Mais il faut bien retenir le sens de la causalité : c’est parce que l’économie reste au plein emploi, parce que le marché du travail permet de déplacer rapidement les salariés d’un secteur à l’autre, qu’elle est dynamique, qu’elle connaît une croissance, forte, et certainement pas l’inverse. La croissance n’est pas une manne céleste qui vient dispenser ses bienfaits au gré de ses humeurs : elle résulte directement des déplacements de main d’oeuvres induits par les changements technologiques. Comme l’ont rappelé Cahuc et Zylberberg, c’est le fait que 15% des emplois existants disparaissent chaque année en France (et qu’autant, même un peu plus, soient créés) qui crée la croissance.

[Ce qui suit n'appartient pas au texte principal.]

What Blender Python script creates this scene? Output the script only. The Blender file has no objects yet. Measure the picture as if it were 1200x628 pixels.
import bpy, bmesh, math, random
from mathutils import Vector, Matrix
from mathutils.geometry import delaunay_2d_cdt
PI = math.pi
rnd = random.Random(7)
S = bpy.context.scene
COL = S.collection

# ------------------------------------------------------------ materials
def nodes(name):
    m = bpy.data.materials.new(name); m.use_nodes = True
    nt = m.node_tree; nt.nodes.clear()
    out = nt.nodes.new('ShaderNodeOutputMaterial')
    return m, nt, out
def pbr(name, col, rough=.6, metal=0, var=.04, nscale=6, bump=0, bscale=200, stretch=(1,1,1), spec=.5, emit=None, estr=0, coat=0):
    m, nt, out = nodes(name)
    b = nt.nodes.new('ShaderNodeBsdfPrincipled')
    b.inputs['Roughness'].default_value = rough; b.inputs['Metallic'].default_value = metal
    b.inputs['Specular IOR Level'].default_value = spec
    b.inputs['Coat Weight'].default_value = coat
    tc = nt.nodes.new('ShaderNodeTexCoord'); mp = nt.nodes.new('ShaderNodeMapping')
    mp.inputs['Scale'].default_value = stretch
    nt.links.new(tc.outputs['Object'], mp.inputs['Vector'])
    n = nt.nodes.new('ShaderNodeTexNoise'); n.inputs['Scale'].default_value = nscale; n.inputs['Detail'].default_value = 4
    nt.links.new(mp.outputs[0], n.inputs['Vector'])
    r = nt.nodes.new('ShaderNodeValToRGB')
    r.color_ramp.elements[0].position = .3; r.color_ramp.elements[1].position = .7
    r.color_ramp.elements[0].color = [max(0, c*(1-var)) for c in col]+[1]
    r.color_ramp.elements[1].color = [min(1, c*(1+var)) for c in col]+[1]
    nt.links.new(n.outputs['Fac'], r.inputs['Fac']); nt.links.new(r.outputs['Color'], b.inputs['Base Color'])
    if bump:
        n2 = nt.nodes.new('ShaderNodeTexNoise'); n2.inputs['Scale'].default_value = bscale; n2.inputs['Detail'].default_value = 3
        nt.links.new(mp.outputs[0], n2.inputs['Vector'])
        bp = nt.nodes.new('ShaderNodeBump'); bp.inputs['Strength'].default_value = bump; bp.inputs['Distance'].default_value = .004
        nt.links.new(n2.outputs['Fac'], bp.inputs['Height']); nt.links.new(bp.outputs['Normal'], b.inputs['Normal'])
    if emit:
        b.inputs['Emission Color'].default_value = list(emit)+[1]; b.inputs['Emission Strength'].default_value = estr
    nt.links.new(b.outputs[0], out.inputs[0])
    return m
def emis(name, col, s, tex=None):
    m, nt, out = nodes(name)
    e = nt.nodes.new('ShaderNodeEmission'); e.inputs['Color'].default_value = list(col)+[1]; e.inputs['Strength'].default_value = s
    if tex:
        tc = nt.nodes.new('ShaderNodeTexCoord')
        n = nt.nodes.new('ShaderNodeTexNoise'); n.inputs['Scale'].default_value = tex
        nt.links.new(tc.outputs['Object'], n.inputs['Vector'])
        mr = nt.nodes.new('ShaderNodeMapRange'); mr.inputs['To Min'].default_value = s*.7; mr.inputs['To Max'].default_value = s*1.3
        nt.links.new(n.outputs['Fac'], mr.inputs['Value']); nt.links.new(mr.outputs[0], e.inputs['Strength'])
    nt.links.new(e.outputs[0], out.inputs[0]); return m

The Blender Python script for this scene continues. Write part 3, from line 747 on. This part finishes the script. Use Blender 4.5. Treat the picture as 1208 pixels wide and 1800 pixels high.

C’est cette explication qui n’est pas fournie dans l’article : on y apprend que les gains de productivité dans une entreprise réduit l’emploi dans celle-ci; jusque là pourquoi pas. Mais ensuite, la providence vient s’en méler : à moins d’être dans une économie “très dynamique” comme les USA durant la seconde moitié des années 90, les gains de productivité iront à l’encontre de l’emploi. Ah, ces braves américains, qui sont tout le temps de bonne humeur, ils sont dynamiques (sauf bien entendu lorsque leur président est républicain), ils ont bien de la chance! On retrouve ici cette tendance typiquement journalistique à expliquer les phénomènes qu’ils n’ont pas totalement compris par un recours à la pensée magique (en général, sous la forme de la “confiance” ou d’une “conjoncture” qui tombe du ciel). En d’autres termes (et l’article le suggère, mais sans aller au bout de la logique de ce raisonnement) c’est parce que les mécanismes permettant les déplacements de main d’oeuvre sur le marché du travail ne sont pas assez efficaces que l’économie française continue de subir un chômage élevé et une croissance faible.